There is something gloriously disgraceful about a filmmaker pushing eighty, making the type of film you would expect from a twenty year old. But then again, Jerzy Skolimowski has always done things to the beat of his own drum. For much of the 1990s he was an outsider in Hollywood; a painter with an illustrious filmmaking past who was always game for oddball cameos in blockbusters, like Mars Attacks (1996) or The Avengers (2012). Rather than bristle, Skolimowski revelled in the irony of a Pole with a dissident past making ends meet playing stock Russian types, as in Cronenberg's Eastern Promises (2007). Skolimowski has always tried his hand at new techniques, even with his first films, and it’s one of the many reasons why his work has stood out and stood the test of time. Whilst Identification Marks: None was notable for its dramatic structure (the action in the film is concentrated into that of a single day) Walkover demonstrates Skolimowski’s formal concerns (the action plays out in a sequence of masterfully choreographed long takes). Barrier goes even further as plot takes a back seat, while imaginative use of locations and an almost collage like approach to set design make Skolimowski’s third film one of the most visually striking of the 1960s, and earns him the title of ‘Godard of the East’. Barrier too, along with the three films featuring Skolimowski's alter ego, Andrzej Leszczyc, is a testament to the relative artistic freedom that followed the election of Władysław Gomułka as First Secretary of the Polish Communist Party as well as to the cultural inertia during the so-called period of stabilisation. If Wajda's Man of Iron (1981) is the definitive film about the emergence of the Solidarity free trade union then Skolimowski's Moonlighting presents a very different picture of Polish life during the days leading up to the declaration of Martial Law.

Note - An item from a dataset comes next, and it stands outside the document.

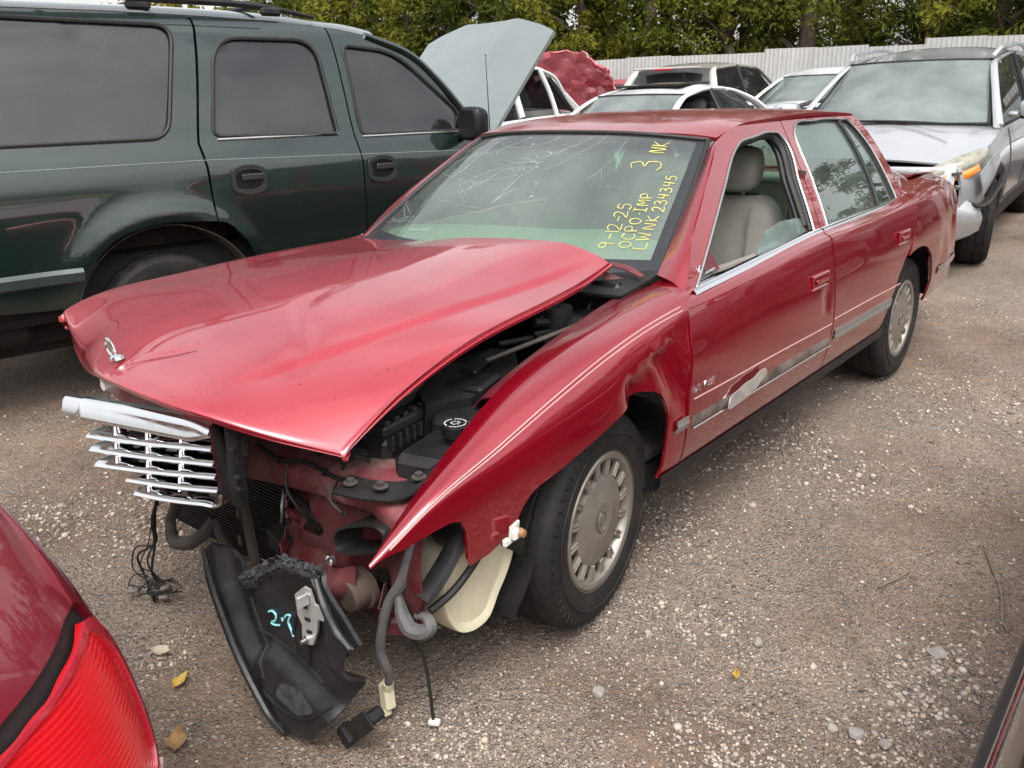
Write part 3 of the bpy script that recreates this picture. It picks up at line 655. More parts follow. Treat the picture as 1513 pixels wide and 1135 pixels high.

Jerzy Skolimowski’s latest, 11 Minutes, is at once an art-house, action and deconstructed disaster story. Typical ‘Hollywood’ style is pushed to such an extreme, that by the end of the film it is completely abstract. Speaking of Strangers On A Train (1951), Hitchcock characterised his film as a ‘beautiful pattern’, one that could be analysed forever. Similarly, 11 Minutes presents not so much several plots as a painterly array of visual echoes, or rather pre-echoes, all of which inevitably converge in a spectacular, catastrophic fashion. It’s a serialist city symphony, whereby a recurring series of both aural and visual elements are ordered through carefully orchestrated direction and meticulous editing into a unified whole. It is the fullest expression of Skolimowski’s resounding visual approach to filmmaking.